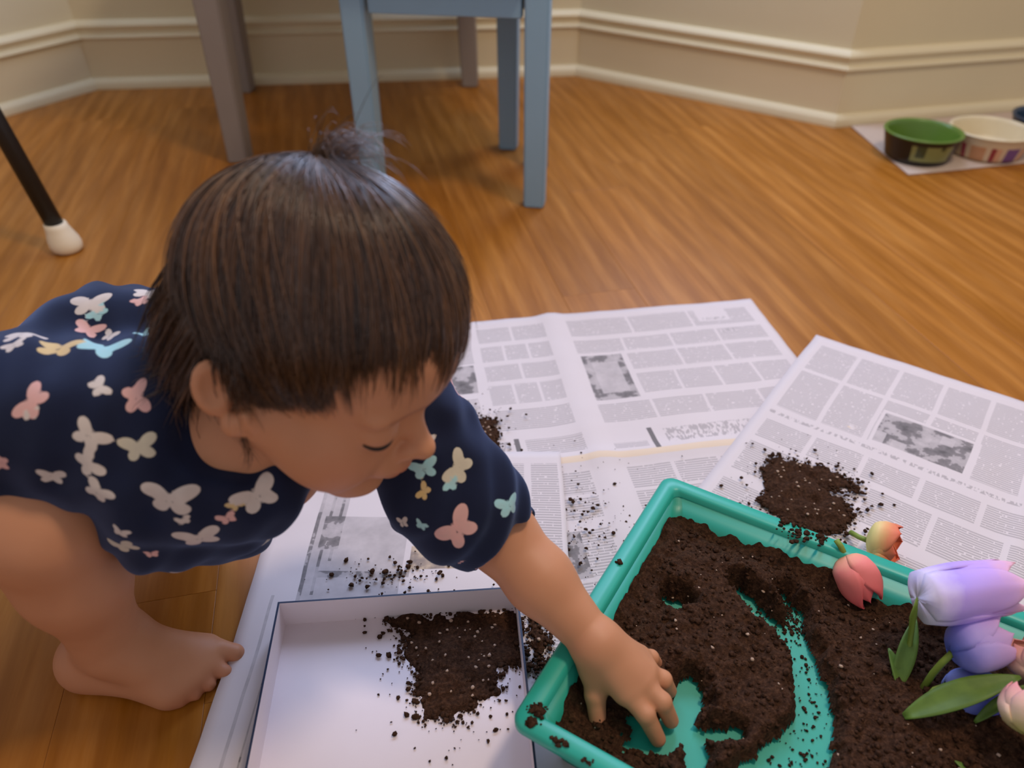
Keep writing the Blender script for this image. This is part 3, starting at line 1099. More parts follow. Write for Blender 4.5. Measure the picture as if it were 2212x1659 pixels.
M_STEM = plain('stem_green', srgb(128, 148, 58), 0.55)
_lm = NT('leaf_green', 0.5, 0.35)
_o2 = _lm.attr('along').outputs['Fac']
_lm.col(_lm.mix(_lm.noise(_lm.obj(), 70), srgb(66, 92, 36), srgb(112, 140, 54)))
M_LEAF = _lm.m
PINK = petal_mat('petal_pink', [(0.0, srgb(232, 168, 130)), (0.25, srgb(238, 138, 132)), (1.0, srgb(226, 96, 96))])
PURP = petal_mat('petal_purple', [(0.0, srgb(236, 226, 250)), (0.3, srgb(186, 160, 240)), (0.7, srgb(204, 166, 232)), (1.0, srgb(240, 186, 200))])
LILA = petal_mat('petal_lilac', [(0.0, srgb(96, 110, 206)), (0.4, srgb(178, 160, 226)), (1.0, srgb(212, 168, 214))])
BLUE = petal_mat('petal_blue', [(0.0, srgb(150, 160, 236)), (0.5, srgb(92, 96, 196)), (1.0, srgb(112, 86, 170))])
CORA = petal_mat('petal_coral', [(0.0, srgb(216, 212, 130)), (0.35, srgb(236, 206, 140)), (0.7, srgb(230, 140, 100)), (1.0, srgb(220, 100, 80))])
PEAC = petal_mat('petal_peach', [(0.0, srgb(214, 196, 110)), (0.35, srgb(238, 204, 176)), (1.0, srgb(236, 156, 156))])


def leaf_mesh(name, a, b, w, bend, parent, org, fold=0.25):
    a, b = np.array(a), np.array(b)
    d = b - a; L = np.linalg.norm(d); d /= L
    side = np.cross(d, [0, 0, 1]); side /= np.linalg.norm(side) + 1e-9
    up = np.cross(side, d)
    V, F, T = [], [], []
    n, m = 14, 6
    for i in range(n + 1):
        t = i / n
        ww = w * max(0.04, math.sin(math.pi * min(1, t * 0.93 + 0.05)) ** 0.8)
        c = a + d * L * t + up * bend * math.sin(math.pi * t)
        for j in range(m + 1):
            s = 2 * j / m - 1
            V.append(c + side * ww * s + up * ww * fold * abs(s) - np.array(org)); T.append(t)
    for i in range(n):
        for j in range(m):
            F.append((i * (m + 1) + j, i * (m + 1) + j + 1, (i + 1) * (m + 1) + j + 1, (i + 1) * (m + 1) + j))
    o = from_py(name, V, F, M_LEAF, parent)
    add_attr(o.data, 'along', 'FLOAT', 'POINT', T)
    s_ = o.modifiers.new('thickness', 'SOLIDIFY'); s_.thickness = 0.0008
    return o


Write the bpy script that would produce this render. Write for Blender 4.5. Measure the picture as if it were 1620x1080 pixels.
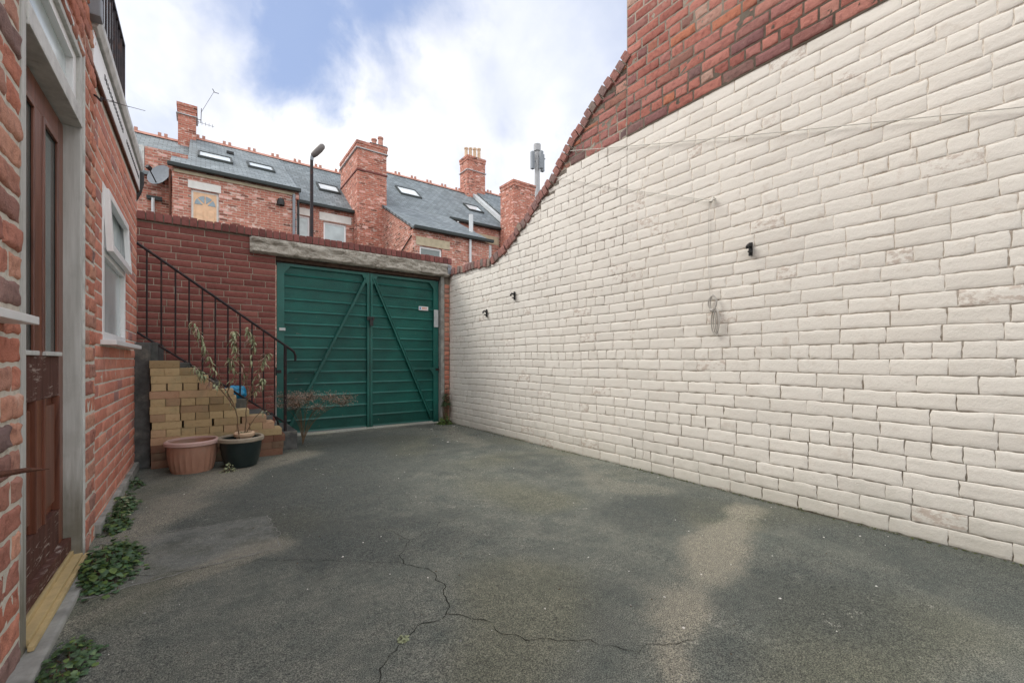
import bpy, bmesh, math, random
from mathutils import Vector, Matrix, noise
R = math.radians
random.seed(7)
rnd = random.uniform
for o in list(bpy.data.objects): bpy.data.objects.remove(o)
S = bpy.context.scene
COL = S.collection

# ---------------------------------------------------------------- camera
cd = bpy.data.cameras.new('camera'); cam = bpy.data.objects.new('camera', cd); COL.objects.link(cam)
cam.location = (0, 0, 0.98); cam.rotation_euler = (R(90), 0, R(-35.9))
cd.sensor_width = 36; cd.lens = 36*680/1620; cd.shift_y = 30/1620; cd.clip_start = .05; cd.clip_end = 3000
S.camera = cam
# ---------------------------------------------------------------- world, sun, exposure
S.view_settings.view_transform = 'Standard'; S.view_settings.look = 'None'
S.view_settings.exposure = 0.55; S.view_settings.gamma = 1
W = bpy.data.worlds.new('World'); S.world = W; W.use_nodes = True
SUN_EL, SUN_AZ = 47, 318          # degrees; azimuth clockwise from +Y
sd = bpy.data.lights.new('sun', 'SUN'); sd.energy = 1.6; sd.angle = R(30); sd.color = (1, .96, .90)
sun = bpy.data.objects.new('sun', sd); COL.objects.link(sun)
sdir = Vector((math.sin(R(SUN_AZ))*math.cos(R(SUN_EL)), math.cos(R(SUN_AZ))*math.cos(R(SUN_EL)), math.sin(R(SUN_EL))))
sun.rotation_euler = sdir.to_track_quat('Z', 'Y').to_euler()
sun.location = (-20, 20, 30)

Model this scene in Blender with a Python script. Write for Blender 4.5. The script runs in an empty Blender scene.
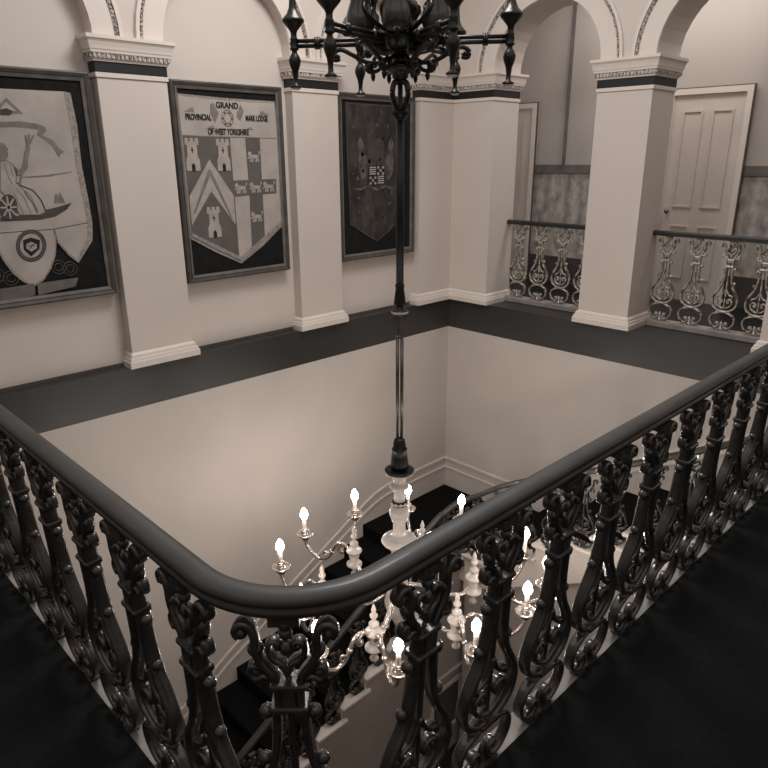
-------------------------
> Directions:
Pick out and copy every line that contains the word "pixels".

> Answer below:
Keep writing the Blender script for this image. This is part 3, starting at line 1099. More parts follow. Write for Blender 4.5. Measure the picture as if it were 2212x1659 pixels.
Write the bpy script that would produce this render. Write for Blender 4.5. Measure the picture as if it were 1620x1080 pixels.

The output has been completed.